3)  Il y a une autre raison qui nous incite à être convaincus du succès de l’implantation de la communauté Sainte-Germaine entre les Champs-Élysées et le pont de l’Alma : la non-application de Summorum Pontificum à Paris. De Notre-Dame-de-Grâce-de-Passy (XVIème arrondissement) à Saint-François-Xavier et Sainte-Clotilde (VIIème), les demandes de messe selon la forme extraordinaire du rite romain faites dans de nombreuses paroisses de l’ouest parisien sont restées lettres mortes. Citons encore Saint-André-de-l'Europe (VIIIème), Saint-Pierre-du-Gros-Caillou (VIIème) et Saint-Honoré-d'Eylau (XVIème) où de nombreuses familles ont manifesté leur désir de vivre leur foi au rythme de la forme extraordinaire.

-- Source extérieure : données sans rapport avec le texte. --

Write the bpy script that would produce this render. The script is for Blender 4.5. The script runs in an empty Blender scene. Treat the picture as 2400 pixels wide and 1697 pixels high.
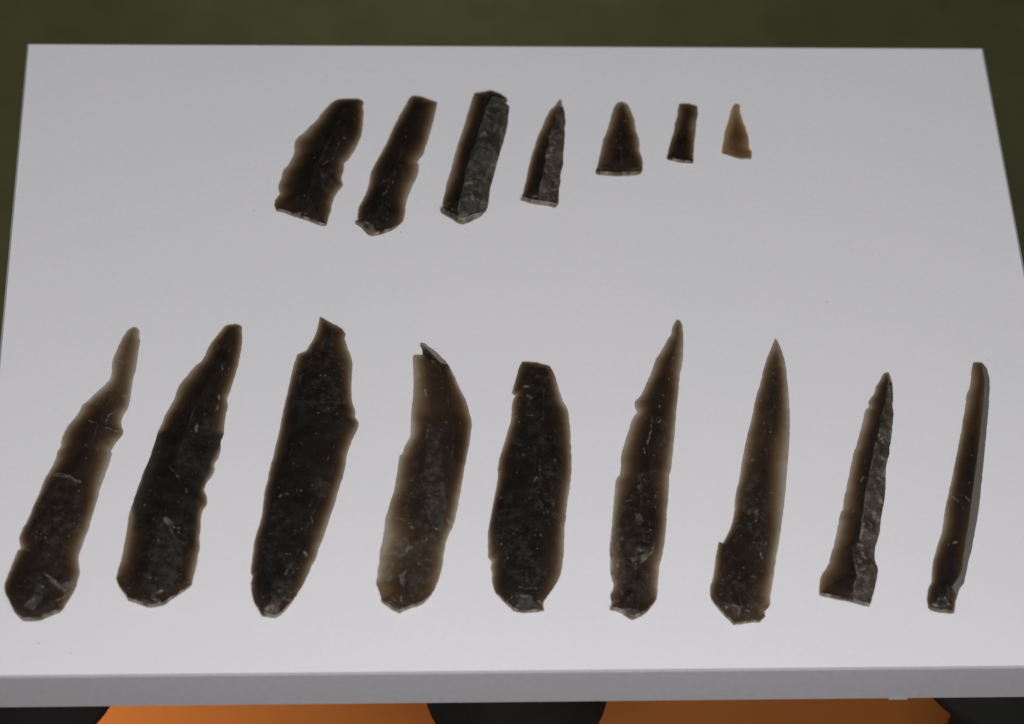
import bpy, math, random
import numpy as np
from mathutils import Vector, Matrix, Euler
from mathutils.geometry import delaunay_2d_cdt

# ------------------------------------------------------------------ camera, world, lamps, exposure
scene = bpy.context.scene
col = scene.collection
FPX = 6310.986
CAM_EUL = (0.621724257, -0.0485342108, -0.0377993425)
CAM_LOC = (0.147671882, -0.521278347, 0.941247916)
cd = bpy.data.cameras.new('camera'); cam = bpy.data.objects.new('camera', cd); col.objects.link(cam)
cam.location = CAM_LOC; cam.rotation_euler = CAM_EUL
cd.sensor_width = 36; cd.lens = FPX / 2400 * 36
cd.clip_start = 0.01; cd.clip_end = 20
cd.dof.use_dof = True; cd.dof.aperture_fstop = 8
scene.camera = cam
RM = np.array(Euler(CAM_EUL, 'XYZ').to_matrix()); CL = np.array(CAM_LOC)
def plane(px, z=0.0):                       # photo pixel -> point on the plane at height z
    px = np.atleast_2d(np.asarray(px, float))
    d = np.stack([(px[:, 0] - 1200) / FPX, -(px[:, 1] - 848.5) / FPX, -np.ones(len(px))], 1) @ RM.T
    t = (z - CL[2]) / d[:, 2]
    return CL + d * t[:, None]
def proj(P):
    v = (np.asarray(P, float) - CL) @ RM
    return np.stack([1200 + FPX * v[:, 0] / -v[:, 2], 848.5 - FPX * v[:, 1] / -v[:, 2]], 1)
foc = plane([(1200, 900)])[0]
cd.dof.focus_distance = float(-((foc - CL) @ RM)[2])

W = bpy.data.worlds.new('World'); scene.world = W; W.use_nodes = True
W.node_tree.nodes['Background'].inputs[0].default_value = (.93, .92, .93, 1)
W.node_tree.nodes['Background'].inputs[1].default_value = 0.12
scene.view_settings.view_transform = 'Standard'; scene.view_settings.look = 'None'
scene.view_settings.exposure = 0; scene.view_settings.gamma = 1
scene.render.engine = 'CYCLES'
scene.cycles.transparent_max_bounces = 24
scene.cycles.max_bounces = 8
scene.cycles.use_denoising = True

def area(name, loc, target, sx, sy, power, color):
    l = bpy.data.lights.new(name, 'AREA'); l.shape = 'RECTANGLE'; l.size = sx; l.size_y = sy
    l.energy = power; l.color = color
    o = bpy.data.objects.new(name, l); col.objects.link(o); o.location = loc
    o.rotation_euler = (Vector(target) - Vector(loc)).to_track_quat('-Z', 'Y').to_euler()
    return o
area('case_tube_lamp', (0.225, -0.42, 0.55), (0.225, 0.12, 0), 0.42, 0.05, 3.15, (1, .985, 1))
area('warm_floor_lamp', (-0.10, 0.10, -0.20), (0.06, 0.28, -0.35), 0.08, 0.08, .56, (1, .80, .55))

rl = area('rear_floor_lamp', (0.21, 0.78, 0.30), (0.21, 0.78, -.35), 0.12, 0.08, .26, (1, 1, .92)); rl.data.spread = math.radians(95)

# ------------------------------------------------------------------ helpers
def tag(o, label=None, cat=None, group=None, kind=None):
    for k, v in (('label', label), ('category', cat), ('group', group), ('kind', kind)):
        if v: o[k] = v
    return o
def mesh_obj(name, verts, faces, mat, parent=None, bevel=0, loc=None):
    me = bpy.data.meshes.new(name); me.from_pydata([tuple(v) for v in verts], [], faces); me.update()
    if mat: me.materials.append(mat)
    o = bpy.data.objects.new(name, me); col.objects.link(o)
    if parent: o.parent = parent
    if loc is not None: o.location = loc
    if bevel:
        b = o.modifiers.new('bevel', 'BEVEL'); b.width = bevel; b.segments = 3; b.limit_method = 'ANGLE'
    return o
def box(name, x0, x1, y0, y1, z0, z1, mat, parent=None, bevel=0):
    v = [(x, y, z) for z in (z0, z1) for y in (y0, y1) for x in (x0, x1)]
    f = [(0, 2, 3, 1), (4, 5, 7, 6), (0, 1, 5, 4), (2, 6, 7, 3), (0, 4, 6, 2), (1, 3, 7, 5)]
    return mesh_obj(name, v, f, mat, parent, bevel)
class NT:
    def __init__(s, name):
        s.m = bpy.data.materials.new(name); s.m.use_nodes = True; s.t = s.m.node_tree; s.t.nodes.clear()
    def n(s, typ, **kw):
        nd = s.t.nodes.new(typ)
        for k, v in kw.items():
            if k.startswith('i_'):
                key = k[2:]; key = int(key) if key.isdigit() else key.replace('_', ' ')
                nd.inputs[key].default_value = v
            else: setattr(nd, k, v)
        return nd
    def l(s, a, b): s.t.links.new(a, b)
    def math(s, op, a, b=None, clamp=False):
        nd = s.t.nodes.new('ShaderNodeMath'); nd.operation = op; nd.use_clamp = clamp
        for i, x in enumerate((a, b)):
            if x is None: continue
            if isinstance(x, (int, float)): nd.inputs[i].default_value = x
            else: s.l(x, nd.inputs[i])
        return nd.outputs[0]
    def mixc(s, fac, a, b, blend='MIX'):
        nd = s.t.nodes.new('ShaderNodeMix'); nd.data_type = 'RGBA'; nd.blend_type = blend
        for sock, x in ((nd.inputs[0], fac), (nd.inputs[6], a), (nd.inputs[7], b)):
            if isinstance(x, (int, float)): sock.default_value = x
            elif isinstance(x, tuple): sock.default_value = (*x, 1) if len(x) == 3 else x
            else: s.l(x, sock)
        return nd.outputs[2]
    def noise(s, scale, detail=3, rough=.55, vec=None):
        nd = s.n('ShaderNodeTexNoise'); nd.inputs['Scale'].default_value = scale
        nd.inputs['Detail'].default_value = detail; nd.inputs['Roughness'].default_value = rough
        if vec is None:
            if not hasattr(s, 'tc'): s.tc = s.n('ShaderNodeTexCoord')
            vec = s.tc.outputs['Object']
        s.l(vec, nd.inputs['Vector']); return nd.outputs['Fac']
    def ramp(s, fac, a, b):
        nd = s.n('ShaderNodeMapRange'); nd.inputs[1].default_value = a; nd.inputs[2].default_value = b
        s.l(fac, nd.inputs[0]); return nd.outputs[0]
def simple(name, colr, rough=.6, nscale=200, namt=.15, bump=0.0, bscale=1500, spec=.4, metallic=0):
    k = NT(name); p = k.n('ShaderNodeBsdfPrincipled'); o = k.n('ShaderNodeOutputMaterial'); k.l(p.outputs[0], o.inputs[0])
    f = k.ramp(k.noise(nscale, 4), .3, .7)
    k.l(k.mixc(f, tuple(c * (1 - namt) for c in colr), tuple(min(1, c * (1 + namt)) for c in colr)), p.inputs['Base Color'])
    p.inputs['Roughness'].default_value = rough; p.inputs['Specular IOR Level'].default_value = spec; p.inputs['Metallic'].default_value = metallic
    if bump:
        b = k.n('ShaderNodeBump'); b.inputs['Strength'].default_value = bump; b.inputs['Distance'].default_value = .0003
        k.l(k.noise(bscale, 3), b.inputs['Height']); k.l(b.outputs[0], p.inputs['Normal'])
    return k.m

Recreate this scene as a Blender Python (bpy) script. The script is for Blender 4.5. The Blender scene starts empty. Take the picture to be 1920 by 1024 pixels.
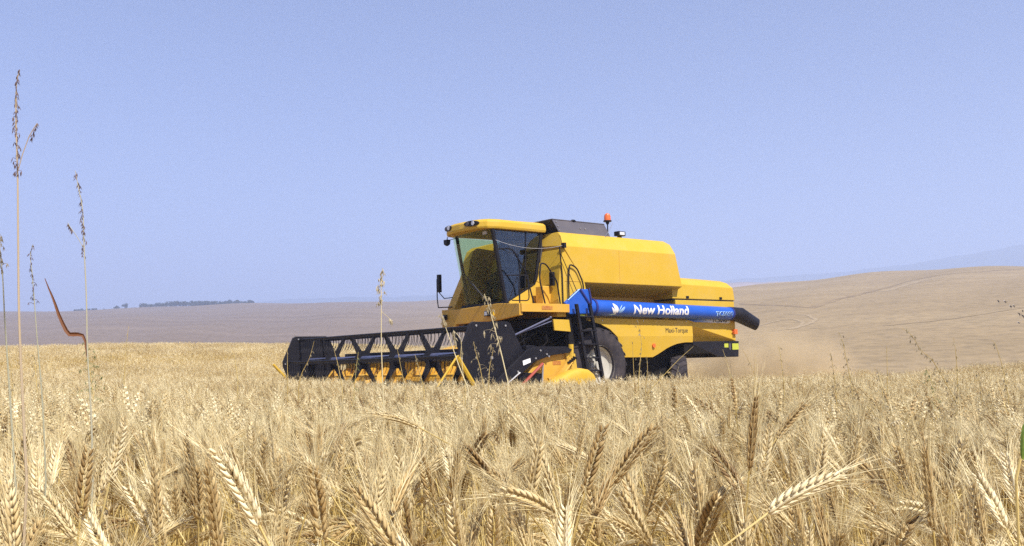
import bpy, bmesh, math, random
import numpy as np
from mathutils import Vector, Matrix, Euler, Quaternion
PI = math.pi
R_ = math.radians
random.seed(7); rng = np.random.default_rng(11)
S = bpy.context.scene
COL = S.collection

# ------------------------------------------------------------------ camera
F_PX, HOR, EYE = 1747.0, 676.0, 0.953
PITCH = math.atan((HOR - 512) / F_PX)
cam_d = bpy.data.cameras.new('camera'); cam = bpy.data.objects.new('camera', cam_d); COL.objects.link(cam)
cam_d.sensor_width = 36.0; cam_d.lens = F_PX / 1920.0 * 36.0
cam_d.clip_start = 0.05; cam_d.clip_end = 12000
cam.location = (0, 0, EYE); cam.rotation_euler = (PI / 2 + PITCH, 0, 0)
S.camera = cam

# ------------------------------------------------------------------ sky, sun, exposure
SUN_AZ = R_(148)      # clockwise from +Y (forward): behind the camera to the right
SUN_EL = R_(52)
world = bpy.data.worlds.new('World'); S.world = world; world.use_nodes = True
nt = world.node_tree; nt.nodes.clear()
sky = nt.nodes.new('ShaderNodeTexSky'); sky.sky_type = 'NISHITA'; sky.sun_disc = False
sky.sun_elevation = SUN_EL; sky.sun_rotation = SUN_AZ
sky.altitude = 500; sky.air_density = 1.0; sky.dust_density = 1.2; sky.ozone_density = 1.5
mul = nt.nodes.new('ShaderNodeMix'); mul.data_type = 'RGBA'; mul.blend_type = 'MULTIPLY'
mul.inputs['Factor'].default_value = 1.0
mul.inputs['B'].default_value = (0.88, 0.90, 1.15, 1)
bg = nt.nodes.new('ShaderNodeBackground'); bg.inputs['Strength'].default_value = 0.07
wo = nt.nodes.new('ShaderNodeOutputWorld')
nt.links.new(sky.outputs[0], mul.inputs['A']); nt.links.new(mul.outputs['Result'], bg.inputs['Color'])
nt.links.new(bg.outputs[0], wo.inputs['Surface'])
sd = bpy.data.lights.new('sun', 'SUN'); sun = bpy.data.objects.new('sun', sd); COL.objects.link(sun)
sd.energy = 5.0; sd.angle = R_(0.55); sd.color = (1.0, 0.95, 0.87)
sdir = Vector((math.sin(SUN_AZ) * math.cos(SUN_EL), math.cos(SUN_AZ) * math.cos(SUN_EL), math.sin(SUN_EL)))
sun.rotation_euler = sdir.to_track_quat('Z', 'Y').to_euler(); sun.location = sdir * 100
S.view_settings.view_transform = 'Standard'; S.view_settings.look = 'None'
S.view_settings.gamma = 1.0; S.view_settings.exposure = 0.84; S.view_settings.use_curve_mapping = False
try:
    S.cycles.use_denoising = False; S.cycles.max_bounces = 8; S.cycles.transparent_max_bounces = 12
    S.cycles.volume_bounces = 1; S.cycles.sample_clamp_indirect = 2.5; S.cycles.use_adaptive_sampling = False
except Exception: pass

# ------------------------------------------------------------------ materials
def new_mat(name):
    m = bpy.data.materials.new(name); m.use_nodes = True
    n = m.node_tree; b = n.nodes['Principled BSDF']
    return m, n, b
def N(n, t, **kw):
    x = n.nodes.new(t)
    for k, v in kw.items():
        if k in x.inputs: x.inputs[k].default_value = v
        else: setattr(x, k, v)
    return x
def ramp(n, fac, stops):
    r = n.nodes.new('ShaderNodeValToRGB'); e = r.color_ramp.elements
    while len(e) < len(stops): e.new(0.5)
    for i, (p, c) in enumerate(stops):
        e[i].position = p; e[i].color = (*c, 1)
    n.links.new(fac, r.inputs[0]); return r.outputs[0]
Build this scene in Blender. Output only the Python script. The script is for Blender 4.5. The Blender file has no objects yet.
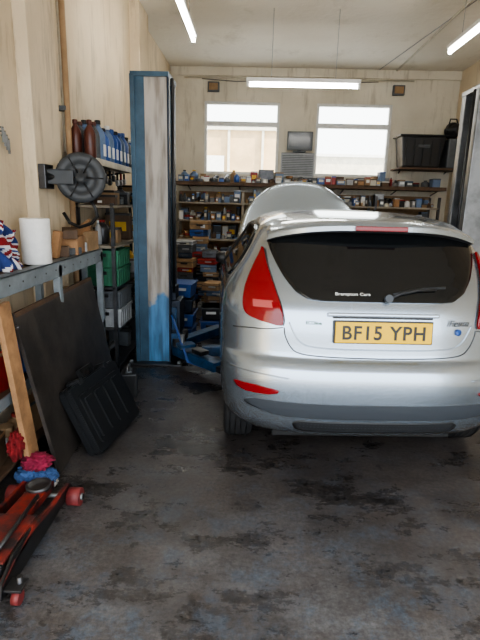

Pas besoin d’être devin ni spécialiste pour comprendre que les atouts de Notre-Dame de Consolation attireront de nouveaux fidèles à la Fraternité Saint-Pie X. D'autant plus qu'au-delà des fidèles attachés à la forme extraordinaire, des fidèles de plus en plus nombreux (et souvent parmi les plus jeunes) cherchent sans a priori une nourriture spirituelle consistante et poussent facilement la porte de la Fraternité Saint-Pie X depuis la levée des excommunications.

La radiographie des opinions des fidèles de la Fraternité, que nous avons publiée dans notre lettre 375, est bien claire à ce sujet : 61 % des fidèles fréquentant la Fraternité Saint-Pie X le font car ils y trouvent « la messe catholique, les sacrements et tout ce qui va avec... » Et c’est précisément ce que l’Abbé Celier offrira dès ce dimanche au 23 rue Jean Goujon.


***


(1) À signaler, dans le numéro 139 de Nouvelles de Chrétienté (3,5 euros, à commander à secretariat@dici.org – 33 rue Galande, 75005 Paris), un très beau récit sur l’incendie du Bazar de la Charité et les origines de Notre-Dame de Consolation par Côme de Prévigny.

(2) C’est aussi pour un problème de ressources financières que la Mission italienne a quitté les lieux, ce qui est tristement significatif de l’évolution de la pratique religieuse chez nos voisins transalpins.